Finding Inspiration in Nature

Boulder Sanitas Trail in Summer

I am quick to say that I find inspiration in nature, both for my personal life and in my work. I often hear this from other artists and interior designers, that nature inspires them. But how exactly?

I have a subscription to a design magazine that shows a beautiful landscape photograph each month and then translates it into a room design. It’s a very literal interpretation and in my opinion, not always successful: the red barn becomes a red sofa, the grasslands become a sisal rug, etc. How does one translate the beauty, emotional connection and inspiration found in nature into a living room without taking it literally?

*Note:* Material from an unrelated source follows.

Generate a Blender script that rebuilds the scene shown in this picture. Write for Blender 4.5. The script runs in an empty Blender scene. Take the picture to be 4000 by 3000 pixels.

Over the years, I’ve found a few different approaches to apply the beauty I see and emotions I experience in nature into my work. If I don’t do one of these practices, I find the inspiration I feel in the moment is fleeting and I have a hard time recalling what I saw, thought and felt once I get home and open up my laptop.

Sketch

I like to keep a small sketching journal and watercolor pencils with me when I go out into nature (well, maybe not on trail runs). Sketching whatever I see connects my vision to my hands and helps cement what I am seeing into my brain for later reference. It’s also a great practice to sketch every day to keep those skills sharp for client meetings and construction site visits; no matter how “bad” you think you are at it.

Sketching in Manzanita

Collect things

I collect things. Sometimes I sketch or paint them when I get home, oftentimes I simply create a little altar of natural items on the table, hearth, or in a glass jar. It’s fun to rearrange the pieces into different color and texture combinations which can easily translate into interior spaces.

Oregon Riverwalk Nature Collection

Paint

I received a Plein Air easel a few months ago and it’s pretty amazing. It can be folded up and carried by a canvas strap, then put together wherever you find inspiration. I am trying to keep it going, even in the cold months. If you have never painted outside, I highly recommend it! And no, you do not have to be an accomplished artist.

Lindy Painting Plein Air Deschutes

Take photos

This one is pretty common, but the trick is actually going back and looking at the photos or doing something with them to apply it to your work. Sometimes I’ll take a favorite photo and include it on a Pinterest or InDesign concept board as I’m looking for furniture and decor. I don’t always keep that there when presenting to clients, but it helps me to re-connect to either the color palette, shapes, textures or just the feeling I had outside when I am working.

Ripples in Sand at Seattle Beach Shoreline
PACNW Moss on rocks

Journal

I am an obsessive journal-er (is that a word?), and have been for years so this is an easy one for me. Carrying a small moleskin journal and felt pen is pretty standard for me. I love stream of consciousness writing about anything and everything that pops into my head, sketching or simply doodling when I stop on a bench mid-hike. Going back to re-read what I jotted down a few days later can reconnect me to the experience of being outside and lead to unexpected design inspiration.

Journaling in Crested Butte Colorado

I have been fortunate to live in many places that are intimately connected to nature – all very different landscapes and climates. I grew up in a beach town on the Atlantic and went to college in the Blue Ridge Mountains. I lived in a big city and spent years in the Pacific NW exploring the wild coast, mountains and forests. Then to a small town high in the Rocky Mountains and now a small city in the foothills of Colorado. I can honestly say no one place has been more or less inspirational. I think it’s all about your willingness to accept a place on its own terms, to be a witness to the landscape and changing seasons without your own agenda. It’s amazing where you can find inspiration if you simply stop, look and listen to what the natural world is showing you.